Instructions for the task
Using the data below, repeat all of it precisely.

-----

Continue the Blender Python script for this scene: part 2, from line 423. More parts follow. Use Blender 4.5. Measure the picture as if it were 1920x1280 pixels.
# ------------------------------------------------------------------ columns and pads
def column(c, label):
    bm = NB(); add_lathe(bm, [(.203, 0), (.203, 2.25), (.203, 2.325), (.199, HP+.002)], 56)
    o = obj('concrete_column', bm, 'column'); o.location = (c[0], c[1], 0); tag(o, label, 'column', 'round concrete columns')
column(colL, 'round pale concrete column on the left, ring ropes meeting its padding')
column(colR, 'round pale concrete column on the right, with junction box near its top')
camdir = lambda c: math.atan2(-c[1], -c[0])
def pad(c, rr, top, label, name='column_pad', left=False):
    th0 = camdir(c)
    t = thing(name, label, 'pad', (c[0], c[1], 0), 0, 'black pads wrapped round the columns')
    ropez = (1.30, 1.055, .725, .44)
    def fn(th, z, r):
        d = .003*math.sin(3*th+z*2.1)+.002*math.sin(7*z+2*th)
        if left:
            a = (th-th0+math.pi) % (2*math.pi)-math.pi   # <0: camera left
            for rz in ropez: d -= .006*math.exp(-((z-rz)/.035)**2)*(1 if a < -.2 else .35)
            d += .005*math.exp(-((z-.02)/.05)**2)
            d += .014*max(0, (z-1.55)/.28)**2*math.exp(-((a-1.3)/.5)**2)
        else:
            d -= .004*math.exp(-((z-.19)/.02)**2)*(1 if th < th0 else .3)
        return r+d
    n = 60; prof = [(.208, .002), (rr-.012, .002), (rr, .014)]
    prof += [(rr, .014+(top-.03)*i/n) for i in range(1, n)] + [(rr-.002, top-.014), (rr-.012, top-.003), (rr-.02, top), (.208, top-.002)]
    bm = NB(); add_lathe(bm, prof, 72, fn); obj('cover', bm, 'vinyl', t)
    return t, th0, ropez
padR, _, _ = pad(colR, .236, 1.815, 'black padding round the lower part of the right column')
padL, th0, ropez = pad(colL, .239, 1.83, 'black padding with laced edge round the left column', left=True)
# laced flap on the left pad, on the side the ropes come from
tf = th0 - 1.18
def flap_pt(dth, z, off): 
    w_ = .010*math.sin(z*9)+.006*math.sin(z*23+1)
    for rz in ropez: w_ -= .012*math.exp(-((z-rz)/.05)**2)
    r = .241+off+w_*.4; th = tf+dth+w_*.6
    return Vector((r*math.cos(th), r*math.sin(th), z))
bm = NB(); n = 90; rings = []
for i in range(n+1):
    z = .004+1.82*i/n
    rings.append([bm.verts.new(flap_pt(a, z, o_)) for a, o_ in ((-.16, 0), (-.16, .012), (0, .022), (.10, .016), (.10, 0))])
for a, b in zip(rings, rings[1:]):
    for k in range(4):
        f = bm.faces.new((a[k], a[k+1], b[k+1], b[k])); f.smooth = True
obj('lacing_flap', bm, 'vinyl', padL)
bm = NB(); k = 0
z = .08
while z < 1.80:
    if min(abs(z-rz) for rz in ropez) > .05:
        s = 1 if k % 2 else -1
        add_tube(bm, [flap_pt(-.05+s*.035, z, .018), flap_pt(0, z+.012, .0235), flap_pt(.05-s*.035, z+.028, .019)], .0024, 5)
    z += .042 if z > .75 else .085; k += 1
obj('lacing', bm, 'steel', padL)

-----

Full answer
Continue the Blender Python script for this scene: part 2, from line 423. More parts follow. Use Blender 4.5. Measure the picture as if it were 1920x1280 pixels.
# ------------------------------------------------------------------ columns and pads
def column(c, label):
    bm = NB(); add_lathe(bm, [(.203, 0), (.203, 2.25), (.203, 2.325), (.199, HP+.002)], 56)
    o = obj('concrete_column', bm, 'column'); o.location = (c[0], c[1], 0); tag(o, label, 'column', 'round concrete columns')
column(colL, 'round pale concrete column on the left, ring ropes meeting its padding')
column(colR, 'round pale concrete column on the right, with junction box near its top')
camdir = lambda c: math.atan2(-c[1], -c[0])
def pad(c, rr, top, label, name='column_pad', left=False):
    th0 = camdir(c)
    t = thing(name, label, 'pad', (c[0], c[1], 0), 0, 'black pads wrapped round the columns')
    ropez = (1.30, 1.055, .725, .44)
    def fn(th, z, r):
        d = .003*math.sin(3*th+z*2.1)+.002*math.sin(7*z+2*th)
        if left:
            a = (th-th0+math.pi) % (2*math.pi)-math.pi   # <0: camera left
            for rz in ropez: d -= .006*math.exp(-((z-rz)/.035)**2)*(1 if a < -.2 else .35)
            d += .005*math.exp(-((z-.02)/.05)**2)
            d += .014*max(0, (z-1.55)/.28)**2*math.exp(-((a-1.3)/.5)**2)
        else:
            d -= .004*math.exp(-((z-.19)/.02)**2)*(1 if th < th0 else .3)
        return r+d
    n = 60; prof = [(.208, .002), (rr-.012, .002), (rr, .014)]
    prof += [(rr, .014+(top-.03)*i/n) for i in range(1, n)] + [(rr-.002, top-.014), (rr-.012, top-.003), (rr-.02, top), (.208, top-.002)]
    bm = NB(); add_lathe(bm, prof, 72, fn); obj('cover', bm, 'vinyl', t)
    return t, th0, ropez
padR, _, _ = pad(colR, .236, 1.815, 'black padding round the lower part of the right column')
padL, th0, ropez = pad(colL, .239, 1.83, 'black padding with laced edge round the left column', left=True)
# laced flap on the left pad, on the side the ropes come from
tf = th0 - 1.18
def flap_pt(dth, z, off): 
    w_ = .010*math.sin(z*9)+.006*math.sin(z*23+1)
    for rz in ropez: w_ -= .012*math.exp(-((z-rz)/.05)**2)
    r = .241+off+w_*.4; th = tf+dth+w_*.6
    return Vector((r*math.cos(th), r*math.sin(th), z))
bm = NB(); n = 90; rings = []
for i in range(n+1):
    z = .004+1.82*i/n
    rings.append([bm.verts.new(flap_pt(a, z, o_)) for a, o_ in ((-.16, 0), (-.16, .012), (0, .022), (.10, .016), (.10, 0))])
for a, b in zip(rings, rings[1:]):
    for k in range(4):
        f = bm.faces.new((a[k], a[k+1], b[k+1], b[k])); f.smooth = True
obj('lacing_flap', bm, 'vinyl', padL)
bm = NB(); k = 0
z = .08
while z < 1.80:
    if min(abs(z-rz) for rz in ropez) > .05:
        s = 1 if k % 2 else -1
        add_tube(bm, [flap_pt(-.05+s*.035, z, .018), flap_pt(0, z+.012, .0235), flap_pt(.05-s*.035, z+.028, .019)], .0024, 5)
    z += .042 if z > .75 else .085; k += 1
obj('lacing', bm, 'steel', padL)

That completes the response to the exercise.